L’Etiopia stato aggressore, con i Mig che bombardano Asmara e truppe che,
sui diversi fronti, occupano Zalambessa, Senafe', Barentu' e riescono ad
arrivare a 100 chilometri dalla capitale? Certo. L’Etiopia vuole umiliare il
suo vicino, vuole sfruttare la sua incrollabile fierezza per perderlo, vuole
affermare una volta per tutte la sua egemonia regionale, vuole riaffacciarsi
al mare a spese dell’Eritrea? Ognuna di queste ipotesi e' plausibile. Ma non
dimentichiamo il detto cinico "a' la guerre comme a' la guerre": e l’Etiopia
agisce ormai nel quadro di una logica di guerra. E neppure dimentichiamo le
responsabilita' eritree per questo stato di cose. Responsabilita' talmente
macroscopiche da rendere forte il sospetto, da piu' parti avanzato, che il
conflitto sarebbe insieme il prodotto di una cultura di guerra di cui l’
Eritrea non e' riuscita a liberarsi dai tempi della lunghissima lotta di
liberazione, e un tassello decisivo della strategia di Iasais Afwerki di
ricreare attorno al suo potere, grazie alla mobilitazione di guerra, quel
consenso che il popolo eritreo cominciava a lesinargli.

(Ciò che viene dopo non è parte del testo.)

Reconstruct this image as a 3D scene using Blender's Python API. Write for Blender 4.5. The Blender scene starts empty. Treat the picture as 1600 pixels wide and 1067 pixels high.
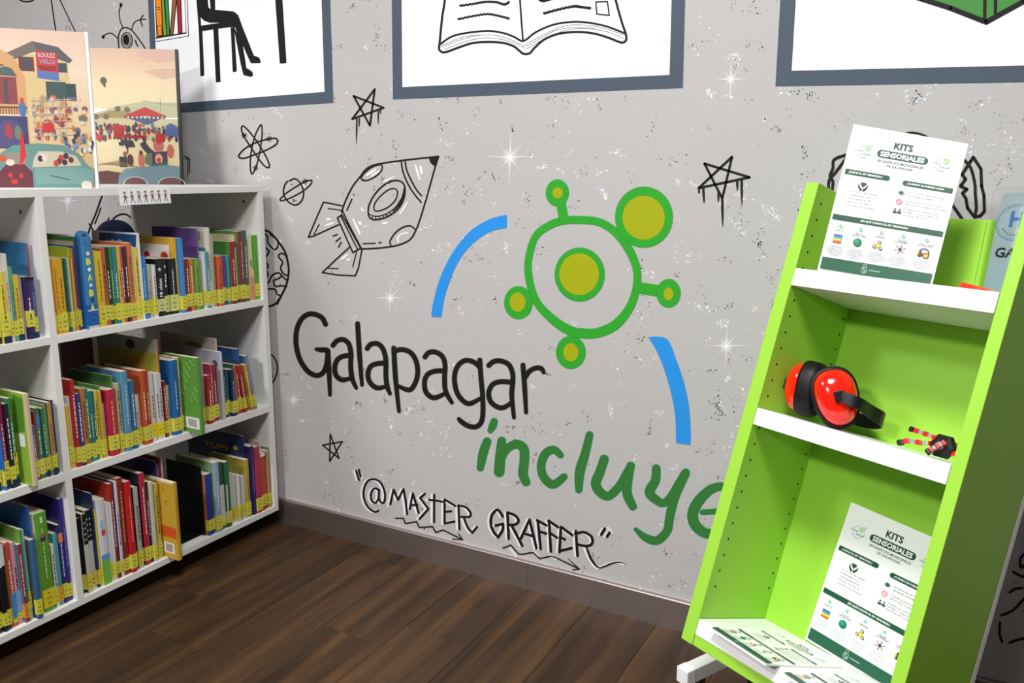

Intanto ad Algeri i negoziati sono arrivati con estrema fatica: nonostante l
’impegno dell’Oua e personalmente del presidente Abdelaziz Bouteflika;
nonostante l’impegno dell’Ue e personalmente di Rino Serri. Intanto gli Usa
sono completamente latitanti in questa storia, benche' avessero fatto di
Afewerki e Meles Zenawi due campioni assai "pragmatici" di quel
"rinascimento africano" che si e' rivelato infine per cio' che e': un
espediente retorico e non gia' lo strumento vincente della politica
clintoniana in Africa.

CosI', mentre la cultura di guerra produce trionfali bollettini su chi ha
ucciso chi, su chi ha colpito che, su chi ha conquistato o riconquistato
cosa, come se cio' fosse l’essenziale, le ultime allarmate stime dell’Onu
dicono che 30 milioni di persone, dall’una e dall’altra parte, rischiano di
essere stritolate nella morsa della carestia e della fame.


RETI MAFIOSE

Dalla parte opposta, affacciate sull’oceano Atlantico, altre ragioni infami
si affrontano in Sierra Leone. Qui, ci raccontano giornali e radio e
televisioni, sono saltati gli accordi di Lome' del luglio 1999: siamo nel
pieno di una guerra civile che dura da 9 anni, con tanto di "ribelli" da una
parte e di "governativi" dall’altra. Diciamo nel modo piu' netto possibile
che le cose non stanno affatto cosI'. La carneficina della Sierra Leone, che
considerando i periodi a "bassa intensita'" dura dal giorno stesso dell’
indipendenza, possiamo dire, e' il prezzo che due reti mafiose in conflitto
tra loro impongono a quattro milioni e mezzo di innocenti per stabilire le
loro proprie regole, che sono poi quelle dell’economia criminale. Posta in
gioco, le risorse minerarie: bauxite, oro, rutilo, ma soprattutto diamanti.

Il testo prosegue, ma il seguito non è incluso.